THE EXERCISE =
Below are records; count the lines that contain "Write" and give only the total.

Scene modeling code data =
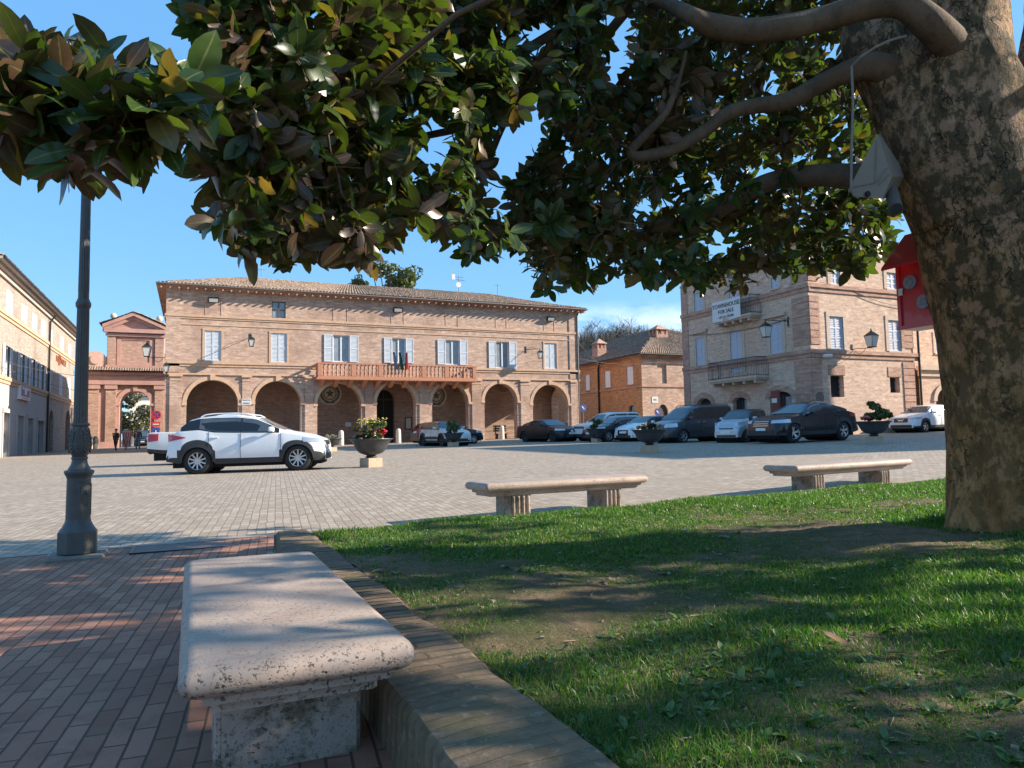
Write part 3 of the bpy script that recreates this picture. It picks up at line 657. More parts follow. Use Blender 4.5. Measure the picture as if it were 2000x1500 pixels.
for q in darch: r = LF.rect(*q); aops.append((r[0], r[1], .2, r[3], (r[1]-r[0])/2))
b = MB()
facade(b, LF, ys, ye, k1, le, wops, .25, 0); facade(b, LF, ys, yd, .1, k1, gops, .3, 2); facade(b, LF, yd, ye, .1, k1, aops, .3, 0)
b.quad((LX-13, ys, 0), (LX, ys, 0), (LX, ys, le), (LX-13, ys, le)); b.quad((LX-13, ye, 0), (LX, ye, 0), (LX, ye, le), (LX-13, ye, le)); b.quad((LX-13, ys, 0), (LX-13, ye, 0), (LX-13, ye, le), (LX-13, ys, le))
b.build('wall', [M['brick_pale'], M['stone_trim'], M['plaster']], pal)
b = MB()
for z, d in ((k1, .14), (k2, .14)): LF.box(b, ys, ye+.1, z-.12, z+.12, -.02, d); LF.box(b, ys, ye+.06, z-.34, z-.12, -.02, d*.5)
LF.box(b, ys, ye+.1, le-.55, le-.25, -.02, .16, 1); LF.box(b, ys, ye+.25, le-.25, le-.05, -.02, .40, 1); LF.box(b, ys, ye+.5, le-.05, le+.1, -.02, .72, 1)
for q in doors: r = LF.rect(*q); LF.box(b, r[0]-.25, r[1]+.25, r[3], r[3]+.28, -.02, .12, 2); LF.box(b, r[0]-.22, r[0], .2, r[3], -.02, .08, 2); LF.box(b, r[1], r[1]+.22, .2, r[3], -.02, .08, 2)
b.build('trim', [M['stone_trim'], M['cream'], M['plaster']], pal)
for q in third: window_closed(LF, LF.rect(*q), pal, M['shutter'], d=.0)
for i, q in enumerate(second):
    r = LF.rect(*q)
    if i < 4: window_glazed(LF, (r[0]+.3, r[1]-.3, r[2], r[3]), pal, leaf=.62, mat=M['shutter'], pane='curtain')
    else: window_closed(LF, r, pal, M['shutter'], d=.0)
for q in doors:
    r = LF.rect(*q); b = MB(); LF.box(b, r[0], r[1], .3, r[3]-1.3, -.3, -.24); LF.box(b, r[0], r[1], r[3]-1.3, r[3]-1.15, -.3, -.2, 1); LF.box(b, r[0], r[1], r[3]-1.15, r[3], -.3, -.26, 2)
    LF.box(b, (r[0]+r[1])/2-.04, (r[0]+r[1])/2+.04, .3, r[3]-1.3, -.24, -.2, 1); b.build('door', [M['glass'], M['grey_metal'], M['curtain']], pal)
for q in darch: r = LF.rect(*q); b = MB(); LF.box(b, r[0], r[1], .2, r[3]+1.2, -.32, -.27); b.build('door', M['wood'], pal)
b = MB(); b.tube([LF.p(yd, le-.3, .5), LF.p(yd, le-.9, .12), LF.p(yd, .4, .12)], .08, 8); b.tube([LF.p(ys, le+.02, .78), LF.p(ye+.3, le+.02, .78)], .08, 8); b.build('drainpipe', M['metal'], pal, smooth=60)
tile_roof([((LX+.75, ys, le+.1), (LX+.75, ye+.5, le+.1), (LX-6.5, ys, le+2.9), (LX-6.5, ye-6, le+2.9)), ((LX+.75, ye+.5, le+.1), (LX-13.7, ye+.5, le+.1), (LX-6.5, ye-6, le+2.9), (LX-6.5, ye-6, le+2.9))], pal, seed=11)
r = LF.rect(34, 54, 755.5, 781.5); t = thing('tobacco_sign', 'square white and blue sign with a big letter T on the grey shop front', 'sign', LF.p((r[0]+r[1])/2, r[2], 0)); b = MB(); LF.box(b, *r, .0, .18); b.build('panel', M['white_sign'], t)
b = MB(); w = r[1]-r[0]; h = r[3]-r[2]; LF.box(b, r[0]+.09*w, r[1]-.09*w, r[2]+.25*h, r[3]-.05*h, .18, .19); b.build('blue_field', M['blue'], t)
b = MB(); um = (r[0]+r[1])/2; LF.box(b, um-.34*w, um+.34*w, r[3]-.24*h, r[3]-.11*h, .19, .20); LF.box(b, um-.1*w, um+.1*w, r[2]+.40*h, r[3]-.24*h, .19, .20); b.build('letter', M['white_sign'], t)
b = MB(); LF.box(b, um-.3*w, um+.3*w, r[2]+.15*h, r[2]+.18*h, .18, .19); LF.box(b, um-.36*w, um+.36*w, r[2]+.07*h, r[2]+.1*h, .18, .19); b.build('small_print', M['red'], t)
u_, z_ = LF.hit(118.5, 706); t = thing('wall_lettering', 'rust coloured iron lettering high on the pale palazzo wall', 'sign', LF.p(u_, z_, 0)); b = MB()
for i, c in enumerate('ILDSOLE'):
    put_text(b, c, 1.5 if i == 2 else .8, LF.p(u_-2.6+.85*i, z_+(.0 if i == 2 else .0), .05), (0, 1, 0), (0, 0, 1), depth=.04)
b.build('lettering', M['orange_ink'], t)

# ------------------------------------------------------------------ city gate behind the square
GY = 88.0
GF = Face((0, GY, 0), (1, 0, 0), (0, -1, 0))
gate = thing('city_gate', 'tall pink brick town gate with pediment, stone balls and a tiled skirt roof', 'gate', (-6, GY, .2))
def gu(u, v=800): return GF.hit(u, v)[0]
def gv(v, u=262): return GF.hit(u, v)[1]
a0, a1 = gu(232.5, 830), gu(293, 830); at = gv(763.5); zb = .1; xs, xe = -11.0, -.2
b = MB(); zt = gv(727)
facade(b, GF, xs, xe, zb, zt, [(a0, a1, zb, at-(a1-a0)/2, (a1-a0)/2)], 3.0, 0)
x0, x1 = gu(209, 690), gu(320, 690); ztop = gv(651)
facade(b, GF, x0, x1, zt, ztop, [], .3, 0); b.quad((x0, GY, zt), (x0, GY+2.6, zt), (x0, GY+2.6, ztop), (x0, GY, ztop)); b.quad((x1, GY, zt), (x1, GY+2.6, zt), (x1, GY+2.6, ztop), (x1, GY, ztop)); b.quad((x0, GY+2.6, zt), (x1, GY+2.6, zt), (x1, GY+2.6, ztop), (x0, GY+2.6, ztop))
facade(b, Face((0, GY+3, 0), (1, 0, 0), (0, 1, 0)), xs, xe, zb, zt, [(a0, a1, zb, at-(a1-a0)/2, (a1-a0)/2)], .02, 0)
b.build('wall', M['gate_brick'], gate)
b = MB()
for u0_, u1_ in ((150,192.5), (205.5,226), (301.5,319)):
    p, q = gu(u0_, 830), gu(u1_, 830); GF.box(b, p, q, zb, gv(757), -.02, .22, 1); GF.box(b, p-.1, q+.1, gv(760.5), gv(752), -.02, .36)
GF.box(b, gu(192.5), gu(205.5), gv(870), gv(752), -.02, .06); GF.box(b, gu(226), a0-.32, zb, gv(752), -.02, .05)
GF.box(b, xs, xe, gv(752), gv(744), -.02, .42); GF.box(b, xs, xe, gv(744), gv(733), -.02, .2); GF.box(b, xs, xe, gv(733), gv(728), -.02, .5)
GF.box(b, xs, a0-.3, zb, gv(862), -.02, .26); GF.box(b, a1+.3, xe, zb, gv(862), -.02, .26)
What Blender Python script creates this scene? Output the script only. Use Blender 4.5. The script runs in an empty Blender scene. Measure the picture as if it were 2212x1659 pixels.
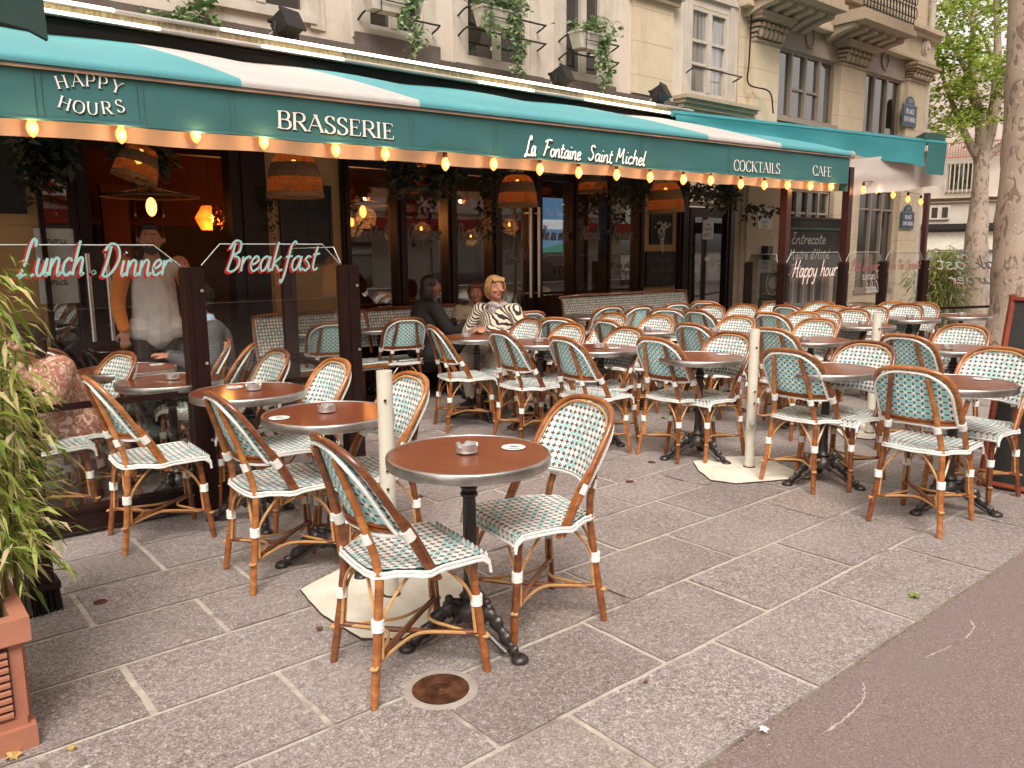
import bpy, math, random
from mathutils import Vector, Matrix, noise
random.seed(7)
S=bpy.context.scene
R=math.radians
# ---------------------------------------------------------------- camera
FPX,PIT,ROL,YAW,CH=3135/1.82278,R(9.3),R(-.40),R(39.8),1.475
def cam_basis():
    fw=Vector((math.sin(YAW)*math.cos(PIT),math.cos(YAW)*math.cos(PIT),-math.sin(PIT)))
    r=Vector((math.cos(YAW),-math.sin(YAW),0)); u=r.cross(fw)
    return math.cos(ROL)*r+math.sin(ROL)*u, -math.sin(ROL)*r+math.cos(ROL)*u, fw
CR,CU,CF=cam_basis()
cd=bpy.data.cameras.new('camera'); cam=bpy.data.objects.new('camera',cd); S.collection.objects.link(cam)
cd.sensor_width=36; cd.lens=36*FPX/2212; cd.clip_end=2000; cd.clip_start=.02
cam.matrix_world=Matrix(((CR.x,CU.x,-CF.x,0),(CR.y,CU.y,-CF.y,0),(CR.z,CU.z,-CF.z,CH),(0,0,0,1)))
S.camera=cam
def ray(x,y): return CF*FPX+CR*(x-1106)-CU*(y-829.5)
def G(x,y,z=0):
    d=ray(x,y); t=(z-CH)/d.z; return Vector((d.x*t,d.y*t,z))
def FY(x,y,Y):
    d=ray(x,y); t=Y/d.y; return Vector((d.x*t,Y,d.z*t+CH))
# ---------------------------------------------------------------- world, sun, exposure
W=bpy.data.worlds.new('World'); S.world=W; W.use_nodes=True
nt=W.node_tree; bg=nt.nodes['Background']
sky=nt.nodes.new('ShaderNodeTexSky'); sky.sky_type='NISHITA'; sky.sun_disc=False
SEL,SAZ=R(50),R(215)
sky.sun_elevation=SEL; sky.sun_rotation=SAZ; sky.air_density=1.0; sky.dust_density=4.0
hs=nt.nodes.new('ShaderNodeHueSaturation'); hs.inputs['Saturation'].default_value=.12
tn=nt.nodes.new('ShaderNodeMix'); tn.data_type='RGBA'; tn.blend_type='MULTIPLY'; tn.inputs[0].default_value=1; tn.inputs[7].default_value=(1.05,.965,.90,1)
nt.links.new(sky.outputs[0],hs.inputs['Color']); nt.links.new(hs.outputs[0],tn.inputs[6]); nt.links.new(tn.outputs[2],bg.inputs[0])
bg.inputs[1].default_value=.15
sl=bpy.data.lights.new('sun','SUN'); sl.energy=1.0; sl.angle=R(25); sl.color=(1,.95,.88)
so=bpy.data.objects.new('sun',sl); S.collection.objects.link(so)
sd=Vector((math.sin(SAZ)*math.cos(SEL),math.cos(SAZ)*math.cos(SEL),math.sin(SEL)))
so.rotation_euler=sd.to_track_quat('Z','Y').to_euler()
S.view_settings.view_transform='Standard'; S.view_settings.look='None'; S.view_settings.exposure=1.0; S.view_settings.gamma=1
S.render.engine='CYCLES'
# ---------------------------------------------------------------- mesh builder
def crs(pts,n=6,closed=False):
    P=[Vector(p) for p in pts]; out=[]; m=len(P)
    rng=range(m if closed else m-1)
    for i in rng:
        p0=P[(i-1)%m] if (closed or i>0) else P[i]*2-P[i+1]
        p1=P[i]; p2=P[(i+1)%m]
        p3=P[(i+2)%m] if (closed or i+2<m) else p2*2-p1
        for k in range(n):
            t=k/n
            out.append(.5*((2*p1)+(p2-p0)*t+(2*p0-5*p1+4*p2-p3)*t*t+(3*p1-p0-3*p2+p3)*t**3))
    if not closed: out.append(P[-1].copy())
    return out
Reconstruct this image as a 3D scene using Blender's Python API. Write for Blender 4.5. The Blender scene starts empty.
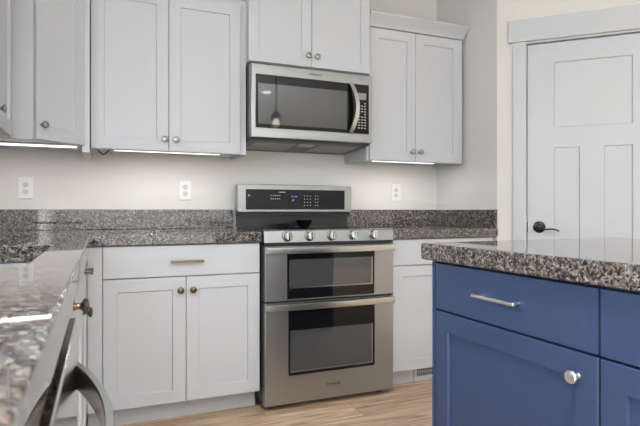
import bpy, bmesh, math, random
from mathutils import Vector, Matrix
random.seed(7)
S = bpy.context.scene
COL = S.collection
PI = math.pi

# ------------------------------------------------------------------ camera
cd = bpy.data.cameras.new('camera')
cam = bpy.data.objects.new('camera', cd)
COL.objects.link(cam)
cam.location = (0, 0, 1.03)
cam.rotation_euler = (PI / 2, 0, -math.radians(22.7))
cd.sensor_width = 36
cd.sensor_fit = 'HORIZONTAL'
cd.lens = 523 / 640 * 36
cd.shift_y = -2.5 / 640
cd.clip_start = 0.02
cd.dof.use_dof = True
cd.dof.focus_distance = 2.3
cd.dof.aperture_fstop = 10
S.camera = cam

# ------------------------------------------------------------------ view, world, lights
S.view_settings.view_transform = 'Standard'
S.view_settings.look = 'None'
S.view_settings.exposure = 0.47
S.view_settings.gamma = 1
S.view_settings.use_curve_mapping = False
W = bpy.data.worlds.new('world')
S.world = W
W.use_nodes = True
W.node_tree.nodes['Background'].inputs[0].default_value = (0.75, 0.85, 1, 1)
W.node_tree.nodes['Background'].inputs[1].default_value = 0.3


def area(name, loc, rot, sx, sy, power, color=(1, 1, 1), shape='RECTANGLE', spread=PI):
    l = bpy.data.lights.new(name, 'AREA')
    l.shape = shape
    l.size = sx
    l.size_y = sy
    l.energy = power
    l.color = color
    l.spread = spread
    o = bpy.data.objects.new(name, l)
    o.location = loc
    o.rotation_euler = rot
    COL.objects.link(o)
    return o


DAY = (0.86, 0.935, 1.0)
# daylight through the window over the sink and an unseen far window; added fill bounced off the rear wall
area('daylight_sink', (-0.66, 0.95, 1.65), (0, -PI / 2, 0), 1.0, 1.25, 15, DAY)
area('daylight_far', (5.9, 0.0, 1.3), (0, PI / 2, 0), 2.0, 2.0, 26, DAY)
area('rear_bounce_fill', (0.6, -0.4, 1.2), (PI + 1.4, 0, 0), 1.2, 1.2, 255, (0.80, 0.91, 1.0))


# ------------------------------------------------------------------ materials
def newmat(name):
    m = bpy.data.materials.new(name)
    m.use_nodes = True
    return m, m.node_tree.nodes, m.node_tree.links, m.node_tree.nodes['Principled BSDF']


def simple(name, col, rough=0.5, metal=0.0, spec=0.5, coat=0.0, bump=0.0, bscale=200, emit=None):
    m, n, l, b = newmat(name)
    b.inputs['Base Color'].default_value = (*col, 1)
    b.inputs['Roughness'].default_value = rough
    b.inputs['Metallic'].default_value = metal
    b.inputs['Specular IOR Level'].default_value = spec
    b.inputs['Coat Weight'].default_value = coat
    b.inputs['Coat Roughness'].default_value = 0.03
    tc = n.new('ShaderNodeTexCoord')
    nz = n.new('ShaderNodeTexNoise')
    nz.inputs['Scale'].default_value = bscale
    l.new(tc.outputs['Object'], nz.inputs['Vector'])
    if bump:
        bp = n.new('ShaderNodeBump')
        bp.inputs['Strength'].default_value = bump
        bp.inputs['Distance'].default_value = 0.002
        l.new(nz.outputs['Fac'], bp.inputs['Height'])
        l.new(bp.outputs['Normal'], b.inputs['Normal'])
    if emit:
        b.inputs['Emission Color'].default_value = (*emit[0], 1)
        b.inputs['Emission Strength'].default_value = emit[1]
    return m


M_cab = simple('white_cabinet_paint', (0.56, 0.575, 0.605), 0.38, bump=0.03, bscale=90)
M_trim = simple('white_trim_paint', (0.56, 0.575, 0.602), 0.4, bump=0.02, bscale=60)
M_wall = simple('greige_wall_paint', (0.72, 0.698, 0.665), 0.75, bump=0.12, bscale=160)
M_ceil = simple('white_ceiling_paint', (0.78, 0.78, 0.77), 0.9, bump=0.2, bscale=80)
M_black = simple('black_plastic', (0.012, 0.012, 0.013), 0.4)
M_dark = simple('dark_grey_enamel', (0.035, 0.036, 0.04), 0.35)
M_glass = simple('black_appliance_glass', (0.006, 0.006, 0.007), 0.05, spec=0.3, coat=0.0)
M_inner = simple('dark_grey_window_screen', (0.055, 0.056, 0.06), 0.035, spec=0.9)
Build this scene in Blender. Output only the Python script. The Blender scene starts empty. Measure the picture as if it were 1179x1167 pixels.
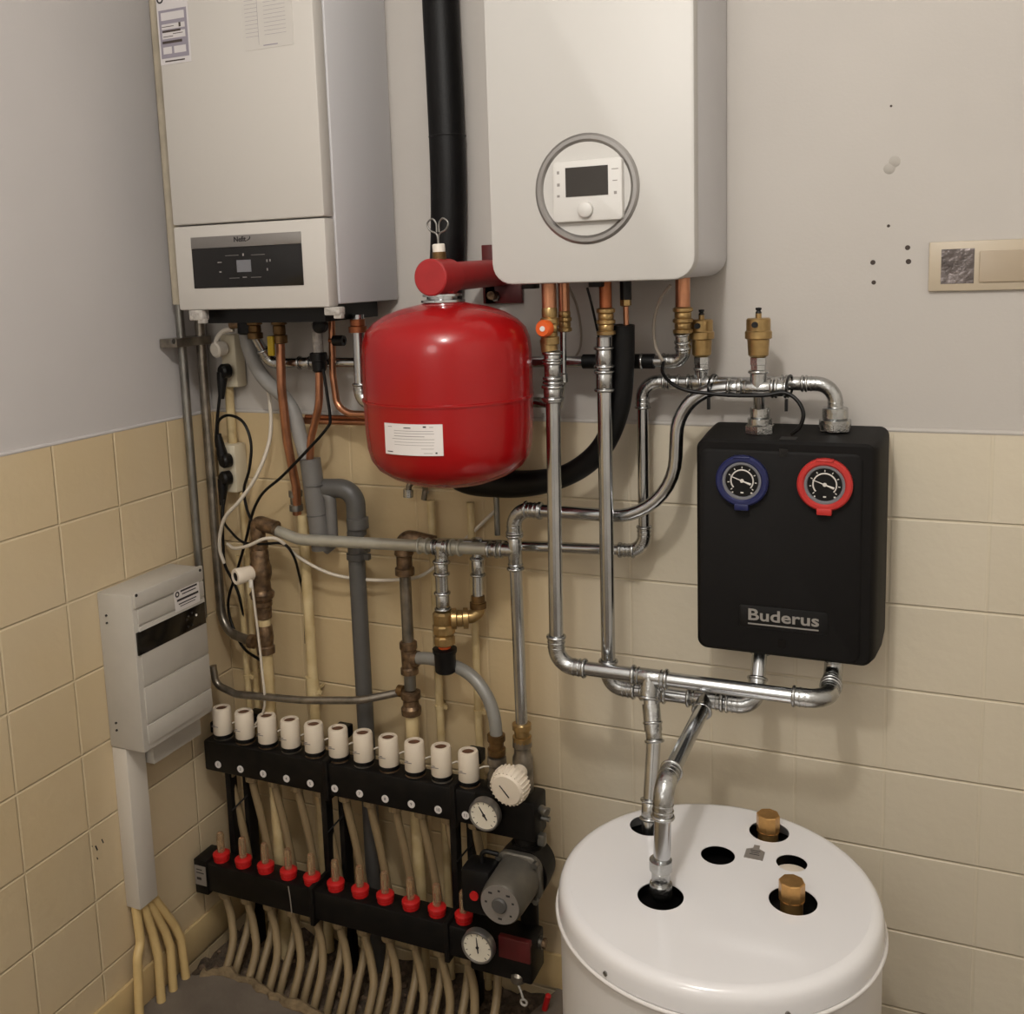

WORKED ANSWER =
2